Table 4. Test results of fertilization amount control accuracy.

qt (kg/hm2)	l (m)	m (g)	qa (kg/hm2)	δ (%)	$\overline{\mathit{\delta }}$ (%)
150	39.08	1361.7	145.18	3.21	2.87
	40.40	1410.8	145.49	3.01
	39.90	1402.2	146.43	2.38
225	39.61	2186.7	230.05	2.24	1.40
	39.18	2110.7	224.48	0.23
	39.33	2160.5	228.86	1.72
300	40.27	2831.7	293.00	2.33	1.45
	39.94	2832.9	295.56	1.48
	39.24	2840.4	301.63	0.54

. Under different fertilizer application rates, the average control error of the fertilization rate was 1.91%, with a minimum of 0.23% under the fertilization rate of 225 kg/hm² and a maximum of 3.21% under the fertilization rate of 150 kg/hm². The overall control error meets the requirement for less than 5% specified in the national standards GB/T 35487-2017 [30], indicating that the system meets the application design requirements. In addition, the system control error (2.87%) under the fertilization rate of 150 kg/hm² was significantly greater than that under the fertilization rate of 225 and 300 kg/hm², indicating that more accurate fertilization amount control can be achieved at high speeds. This may be due to the shorter adjustment time of the fertilizer discharging shaft speed, especially during variable-rate fertilization, which can ensure the stable application of fertilizer for a longer period.

4. Discussions

The results of the fertilization rate calibration test and the rotation speed response test indicated that the main factors affecting the fertilizer discharging rate are the opening of the fertilizer apparatus and the rotation speed of the fertilizer discharging shaft. The fertilizer discharging rate showed an increasing trend with an increase in the fertilizer apparatus opening or a decrease in the fertilizer discharging shaft speed, and this trend conformed to a linear regression model. This discovery is similar to the conclusions of other similar studies [10], which validated the influence of the combination of fertilizer outlet opening and fertilizer discharging shaft speed on fertilizer discharging performance. However, further analysis revealed that under the same rotational speed, the fertilizer discharging rate from different fertilization rows showed significant changes. In particular, the amount of fertilizer discharged from the outer fertilizer apparatus was significantly greater than that from the inner fertilizer apparatus under the same fertilizer box. The reason for this may be related to the installation position of the fertilizer apparatus in the fertilizer box. The filling effect of the fertilizer inlet was affected by the inner wall of the fertilizer box, which has not received sufficient attention in previous studies. Therefore, we suggest that the installation position of the fertilizer apparatus should be reasonably arranged during the design stage of the fertilizer box so as to reduce its impact and improve the uniformity of fertilization in different operation rows of the fertilizer applicator.

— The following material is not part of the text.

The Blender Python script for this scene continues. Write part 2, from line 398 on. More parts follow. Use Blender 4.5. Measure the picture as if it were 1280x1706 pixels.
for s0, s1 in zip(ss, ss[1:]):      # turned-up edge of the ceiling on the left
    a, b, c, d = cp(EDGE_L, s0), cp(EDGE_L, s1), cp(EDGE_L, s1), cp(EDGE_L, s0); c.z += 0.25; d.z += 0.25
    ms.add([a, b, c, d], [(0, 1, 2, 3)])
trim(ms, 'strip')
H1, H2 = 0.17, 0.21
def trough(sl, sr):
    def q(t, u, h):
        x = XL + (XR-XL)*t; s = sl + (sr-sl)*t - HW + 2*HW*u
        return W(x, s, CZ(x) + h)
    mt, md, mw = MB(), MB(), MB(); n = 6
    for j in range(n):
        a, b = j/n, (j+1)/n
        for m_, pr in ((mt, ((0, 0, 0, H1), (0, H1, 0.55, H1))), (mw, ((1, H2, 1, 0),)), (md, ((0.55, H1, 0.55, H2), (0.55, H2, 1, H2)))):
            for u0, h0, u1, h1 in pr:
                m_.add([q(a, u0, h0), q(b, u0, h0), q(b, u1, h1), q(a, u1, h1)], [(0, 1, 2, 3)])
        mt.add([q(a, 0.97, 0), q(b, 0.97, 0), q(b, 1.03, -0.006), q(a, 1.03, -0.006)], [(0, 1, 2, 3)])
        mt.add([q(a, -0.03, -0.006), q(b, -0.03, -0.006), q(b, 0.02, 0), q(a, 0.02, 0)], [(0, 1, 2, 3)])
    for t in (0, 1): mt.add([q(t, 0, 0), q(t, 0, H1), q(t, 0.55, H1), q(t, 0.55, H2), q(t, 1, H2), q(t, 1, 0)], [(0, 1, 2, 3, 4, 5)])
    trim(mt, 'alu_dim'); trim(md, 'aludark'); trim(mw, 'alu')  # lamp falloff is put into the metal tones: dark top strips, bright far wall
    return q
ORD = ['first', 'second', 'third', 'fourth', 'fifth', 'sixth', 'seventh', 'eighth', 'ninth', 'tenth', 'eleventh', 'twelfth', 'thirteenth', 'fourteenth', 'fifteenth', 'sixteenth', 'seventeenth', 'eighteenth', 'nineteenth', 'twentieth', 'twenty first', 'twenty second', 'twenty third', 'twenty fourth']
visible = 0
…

In addition, the results of the speed response test, fertilization status detection test, and fertilization rate control accuracy test indicate that the system meets the requirements for fertilizer discharging operations under unmanned driving conditions. Firstly, the improved system has a lower steady-state error in fertilizer discharging shaft control compared to the linear model, and exhibits good adaptability and stability at different vehicle speeds. Secondly, the detection system can detect different operating parameters and states of the fertilizer applicator. Finally, variable-rate fertilization can be implemented in actual field operations and comply with industry standards. However, it should be pointed out that this study has some further limitations. The experiment did not perform a comparison with the improved systems of existing research [12,14]. In terms of fertilization rate detection, although the indirect measurement method of fertilization rates is more reliable, there is still the problem of low accuracy in measurement, and the integration of the system still needs to be improved. In subsequent research, we should focus on the operational requirements of simultaneous fertilization and seeding, develop high-precision direct detection technology for the fertilization rate, integrate variable-rate seeding technology, coordinate the control of seeding and fertilization, and compare these with existing systems to obtain the optimal control parameters in different environments. Therefore, future research should focus on improving and testing the system, integrating this fertilization system into the overall operation of unmanned farms, and providing technical support for cost savings and efficiency improvements in intelligent and unmanned farms.

5. Conclusions

In response to the problems of low control accuracy in fertilizer quantity regulation, single detection of operating parameters, and insufficient collaborative control of unmanned fertilization in field variable-rate fertilization operations, this paper improves the control method of the fertilizer discharging motor, integrating multi parameter real-time detection and alarm technology, and developing a bus communication protocol suitable for information exchange between tractors and fertilizing applicators. The final design a variable-rate fertilization system with self-calibration function of fertilizer discharging shaft speed.

This system uses a segmented linear interpolation method to construct a model of the relationship between the fertilizer discharging shaft speed and the FCU output signal, achieving local online calibration of the fertilizer discharging shaft speed. Compared with the original control model, the steady-state error is reduced by 0.23 r/min, and the overshoot is reduced by 1.54 percentage points, and the influence of factors such as the structure of the fertilizer apparatuses on the output speed of the fertilizer discharging motor has been reduced, which has improved the control accuracy and response speed of the fertilizer discharging shaft, and is of great significance for achieving high-quality and efficient fertilization operations. At the same time, the integrated parameter detection and information exchange technology for fertilizer box level and other parameters can operate normally in the system, indicating that the system has solved the problem of missed application caused by insufficient or blocked fertilizers, and improved the efficiency of fertilization operations. The field experiments showed that the average fertilization control error under different set fertilization rates was 1.91%, which meets the requirements of variable-rate fertilization in the field.

Although this system has shown good fertilization effects in actual field experiments, it is still limited by the unified driving of the fertilizer apparatuses and the indirect detection of fertilization rate, and there is still room for improvement in precise control of fertilization rate. Future research should focus on the interactive effects of the position, opening, and rotation speed of the fertilizer apparatus, and explore efficient and precise control methods for different rows of fertilizer applicator to achieve the best fertilization effect.